Pablo Iglesias ha sido más Pablo Iglesias que nunca en estos meses posteriores al 20 de diciembre. Purgando a compañeros de partido no afines, ridiculizando a periodistas en rueda de prensa, diciendo a un partido con 90 escaños (él y sus alianzas tienen 69, es decir, 11 menos) que su líder tiene que dar gracias por "la sonrisa del destino", por la magnanimidad del líder de Podemos, que se iba a apiadar de Sánchez dejándole liderar un gobierno que comandaría de facto el propio Iglesias. Arrogancia llevada al extremo, y notables problemas para percibir la realidad que le rodea. Iglesias exigió durante muchas semanas dos condiciones por las que dudo que alguien votara a Podemos: el referéndum en Cataluña y ser vicepresidente. Él, líder supremo de la nueva política, pidiendo sillones como un vulgar viejo político. Y, después, renunciando a esos puestos que él sólo se había concedido, y presentándolo como una cesión. En ningún momento quiso Iglesias pactar. Creía, aunque da la impresión de que ya no lo ve tan claro (de ahí su cambio de postura sobre la alianza con Izquierda Unida), que ir a elecciones le iba bien. Y se desentendió de cualquier negociación, pidiendo el cielo (y no por asalto), sabedor de que estaba bloqueando la situación política.

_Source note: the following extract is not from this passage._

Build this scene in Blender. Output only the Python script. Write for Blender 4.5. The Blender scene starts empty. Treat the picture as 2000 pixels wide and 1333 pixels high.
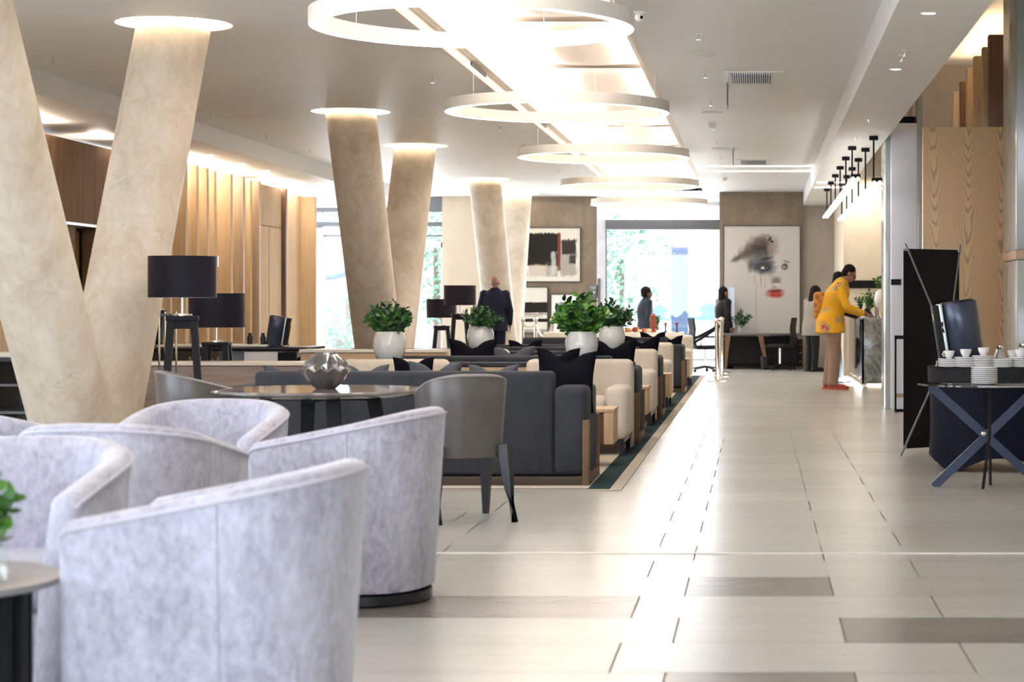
import bpy, bmesh, math, random
from mathutils import Vector, Matrix, noise as mnoise
PI = math.pi
S = bpy.context.scene
COL = S.collection
random.seed(7)
EYE = 1.17

# ------------------------------------------------------------------ camera
cam_d = bpy.data.cameras.new('camera'); cam = bpy.data.objects.new('camera', cam_d); COL.objects.link(cam)
cam.location = (0, 0, EYE); cam.rotation_euler = (PI/2, 0, 0)
cam_d.sensor_width = 36; cam_d.lens = 72
cam_d.shift_x = (1000-1478)/2000; cam_d.shift_y = -(666.5-597)/2000
cam_d.clip_end = 400; cam_d.clip_start = .05
cam_d.dof.use_dof = True; cam_d.dof.focus_distance = 17.5; cam_d.dof.aperture_fstop = 4.5
S.camera = cam
S.view_settings.view_transform = 'Standard'; S.view_settings.look = 'None'
S.view_settings.exposure = 0.42; S.view_settings.gamma = 1; S.view_settings.use_curve_mapping = False
S.cycles.max_bounces = 9; S.cycles.diffuse_bounces = 5; S.cycles.glossy_bounces = 4
S.cycles.transmission_bounces = 6; S.cycles.transparent_max_bounces = 12
S.cycles.caustics_reflective = False; S.cycles.caustics_refractive = False
S.cycles.sample_clamp_indirect = 6; S.cycles.use_denoising = True

# ------------------------------------------------------------------ world
w = bpy.data.worlds.new('sky'); S.world = w; w.use_nodes = True
bg = w.node_tree.nodes['Background']; bg.inputs[0].default_value = (.86, .93, 1, 1); bg.inputs[1].default_value = 3.4

# ------------------------------------------------------------------ lights
def area(name, loc, rot, sx, sy, power, col=(1,1,1), spread=PI):
    d = bpy.data.lights.new(name, 'AREA'); d.shape = 'RECTANGLE'; d.size = sx; d.size_y = sy
    d.energy = power; d.color = col; d.spread = spread
    o = bpy.data.objects.new(name, d); o.location = loc; o.rotation_euler = rot; COL.objects.link(o)
    o.visible_glossy = True
    return o
DAY = (.70, .83, 1); WARM = (1, .72, .42); WW = (1, .89, .76)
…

Iglesias se ha dejado llevar por el tacticismo. Como todos los demás. Y ahora, nuevas elecciones. Sabemos por los libros de historia que los periodos en las que cunde el hartazgo y el desprecio hacia la clase política no suelen terminar bien. Pero estos dirigentes se están ganando a pulso el desdén y la indiferencia. Esa es quizá la más amarga consecuencia de estos cuatro meses insufribles, que el desinterés por la política regresa. Y, como dijo el historiador británico Arnold J. Toynbee, "el peor castigo para quienes no se interesan por la política es ser gobernados por quienes sí se interesan".